Suçluların dünyasından bir kesit aktardığıSıkıgözetim’ adlı oyununda da toplumdışı kişinin yalnızlığını, kendine yabancılaşmasını, imrendiği, kıskandığı veya nefret ettiği kişinin yerine geçmesini, onun kılığına girmesi motifini görürüz. ‘Büyük Gözaltı'nda mahkûmları, Balkon'da genelevde yaşayanları anlatır. ‘Balkon’u ilk kez sahneleyen Peter Zadek, Genet tiyatrosunun çekiciliğini şöyle dile getirir: “Genet, bize dünyamızın makyaj gibi sahte olduğunu ve bu yüzden de tiyatronun -Genet’nin hayata bakış açısında olduğu gibi- mükemmel bir ayna olabileceğini düşündürüyor. Bir başka deyişle Genet tiyatrosu soyut, stilize ve teatraldir. Böylelikle gerçeği yanılsamacı tiyatrodan çok daha başarılı bir biçimde tanımlayıp yansıtır.”

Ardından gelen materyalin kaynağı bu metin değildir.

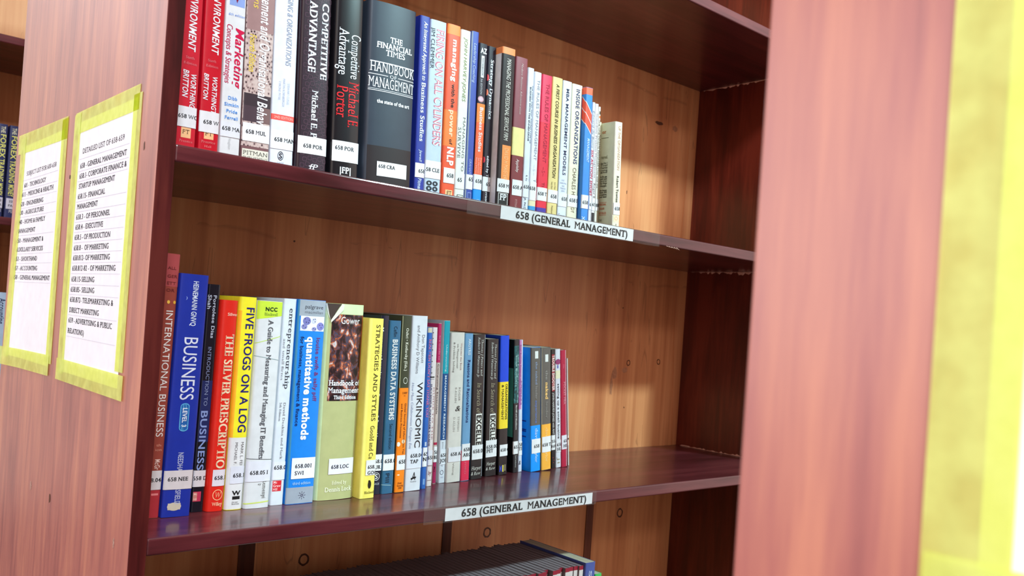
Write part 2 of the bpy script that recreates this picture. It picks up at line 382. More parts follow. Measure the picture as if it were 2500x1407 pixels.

Pierre Boulez'e göre “operaya yaklaşan bir yapıt” olan ‘Zenciler'de Batı uygarlığının baskısı altındaki Afrika halklarını tema edinir. Oyun, her şeyden önce, hızlı bir ritmin oluşturduğu bir ezgi olarak çıkar karşımıza; oyun içinde oyun, yabancılaştırıcı öğelerin çoğaltılması, seyirciyi tedirgin edici özelliklerin vurgulanması, yadırgatıcı konuların seçimi; birbiri ardı sıra gelen sahnelerin içine ustalıkla yerleştirilmiştir.
 
Genet’nin kanımca en anlamlı oyunu ‘Hizmetçiler’dir. Hem çok sevip hem de nefret ettikleri hanımefendilerini öldürmeye çalışan iki hizmetçi kız kardeş, oyunun sonunda, hanımefendilerini değil, içlerindeki “hanımefendi” fikrini öldürmeyi başarırlar. Onları özgürlüğe iten ise okumaktır...
 
Tiyatro eserlerinin yanı sıra film projeleri de var Genet’nin. 1950 yılında çektiği ‘Un Chant d’Amour’daki karakterler, tek işlevi hapsedilmiş insanların cinsel saplantıları ve çapraşık ilişkilerine dekor oluşturmak olan karanlık duvarların ardındaki mahkûmlardır. Bir diğer filmi asla çekilmeyip sadece bir tasarı olarak kalan ‘Ceza Kolonisi’nde, hapsetmek için kullanılan mekânlar ve bu mekânların cinsel gerilim ve parçalanan görkemini oluşturan izlekleri, romanlarının da kilit kavramlarıdır. Filmlerindeki görüntüler de romanlarında olduğu gibi çoğu zaman kendi cinsel tahrik ve hazzı için kriz veya esrime anındaki erkek anatomisini canlandırır Bacon’un resimlerine benzer şekilde... Parçalanan gövdeler, yırtılan ve yarılan tenler, bir hayvan gibi asılan kanlı, pembe çıplak et parçaları... Saplantılı biçimde takipçisi olduğum Bacon “Ne zaman bir kasaptan içeri girsem, orada asılı duran hayvanın yerinde olmayışım beni hep çok şaşırtır” demiştir ya, işte kendini o askıya asan hayvan postuna bürünmüş insan Jean Genet’dir!